Monday | More on The Iliad


Top of mind: More From The Iliad

On Saturday, I posted something inspired by something I read in The Iliad. It focuses on an exchange between Agamemnon and Achilles, which takes place very early in Book One of the text.

What happens is this: Agamemnon has used his power and authority to benefit him but make life dangerous and extremely difficult for all the other Greeks who have come to Troy to fight the war. A group of important Greeks (the upper management of the Greek Army) has gathered to discuss this and try to come up with a plan to change things.

Agamemnon is like the CEO of this group, and he refuses to take responsibility for his actions. Achilles essentially says, "Dude, you're being unreasonable. Can you calm down and help us come up with a solution here?"

The effect of these words is to make Agamemnon even more unreasonable. Agamemnon insults and threatens Achilles. This produces something in Achilles that Lacanians call a body event- a strong reaction in the body that compels the body to act. (Anyone who has ever lost their temper has experienced a type of body event.) Achilles gets ready to pull out his sword and fight Agamemnon, and since Achilles is Achilles, if he fights Agamemnon, he is likely to kill Agamemnon.

At this moment, Athena (the goddess of wisdom and strategy) uses her power to stop time and appear to Achilles. She talks to him about what he is about to do by using words and convinces Achilles to use words rather than use his sword to deal with Agamemnon.

I'd paraphrase what Athena says this way: You know Agamemnon is being unreasonable and that this will cause the Greeks to suffer. You also know that one of the reasons Agamemnon is powerful is because he has people like you fighting for and supporting him. Why don't you see what would happen if you withheld your support? Of course, Agamemnon's arrogance will initially influence him, but he won't care. But if you give it time, you know it will become apparent to him and everyone else how much he needs you. This means he will need to get off his high horse and come to you and ask you to help him. Won't that be satisfying?

There is so much I like about this scene! In the story, Agamemnon is jouissance, Athena is the signifier/speech, and Achilles is caught between them. It shows how speech can affect jouissance and the body, dramatizes the battle between jouissance and the signifier, and is very relatable! (Who has not had to deal with an unreasonable person who only becomes more unreasonable when you attempt to reason with them?)


Reading this section of The Iliad has had a subjective effect on me.

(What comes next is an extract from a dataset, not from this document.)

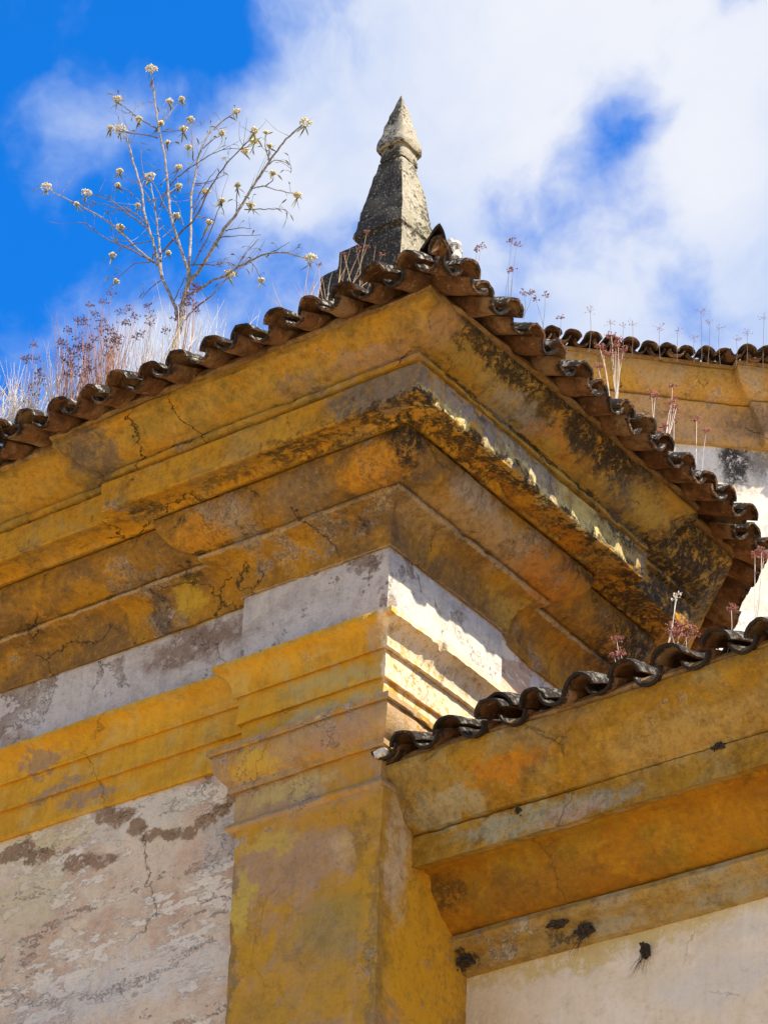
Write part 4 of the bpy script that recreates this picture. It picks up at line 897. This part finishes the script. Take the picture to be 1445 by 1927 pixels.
for i, (r_, h_) in enumerate(LOWW):
    weed('seeding_weed', r_, h_, LL[i], 'seeding weeds on the lower roof', STRAW, SEEDP if i != 1 else STRAW, hs=.026 if i != 1 else .016, n=26 if i != 1 else 9, r=.0022 if i in (1, 6) else .0015)
FWG = 'tiny seeding weeds along the far roof'
for i, (r_, h_) in enumerate(FARW_):
    weed('seeding_weed', r_, h_, ORD[i] + ' tiny dark weed from the left on the distant tile roof', FWG, TWIG, SEED, hs=.055, n=11, r=.0026, sc_=1.0)

# ------------------------------------------------------------ mud nests and cobwebs under the lower cornice
def nest(c, r, label, seed, tail=True):
    t = thing('mud_nest', c, label, 'nest')
    rough_lump('nest_body', c, r, MUD, t, seed, sub=4, amp=.8)
    for q in range(3): rough_lump('mud_crumb', Vector(c) + Vector((random.gauss(0, r[0] * .7), random.uniform(-.006, .004), random.gauss(-.01, r[2] * .6))), (.004, .004, .005), MUD, t, seed + q, sub=2, amp=.6)
    if tail:
        v, f = [], []; c = Vector(c)
        for q in range(16):
            e = c + Vector((random.gauss(-.05, .025), random.uniform(.0, .02), -random.uniform(.04, .13)))
            tube_geo([c + Vector((random.gauss(0, r[0] * .5), 0, random.gauss(0, r[2] * .4))), c.lerp(e, .5) + Vector((random.gauss(0, .008), 0, 0)), e], [.0010, .0007, .0004], 3, v, f)
        mesh('cobweb', v, f, MUD, t)
nest((.955, .650, -1.73), (.020, .030, .028), 'black cobwebbed nest on the cream wall, right of the others', 3)
nest((.68, .60, -1.585), (.034, .025, .028), 'dark nest with hanging cobweb under the bead of the lower cornice', 5)
nest((.57, .555, -1.545), (.045, .02, .014), 'flat dark nest smear left of the hanging one under the bead', 7, False)
nest((.055, .60, -1.575), (.034, .03, .022), 'dark nest in the corner where lower cornice meets the pilaster', 9, False)
nest((1.585, .232, -1.118), (.028, .02, .016), 'dark nest on the lower cornice fascia near the right edge', 11, False)
nest((.575, .232, -1.135), (.014, .012, .012), 'small round mud nest on the middle of the lower cornice fascia', 13, False)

There have been a few times since I read it where I started to feel like I might lose my temper, and in those moments, a few words from the text have come to mind.

Athena stood behind Achilles, son of Peleus, and grabbed him by his chestnut hair.

These words help me not give in to the jouissance of lashing out in anger.

This is a personal example of how the signifier (i.e., words, speech, writing) can affect the body.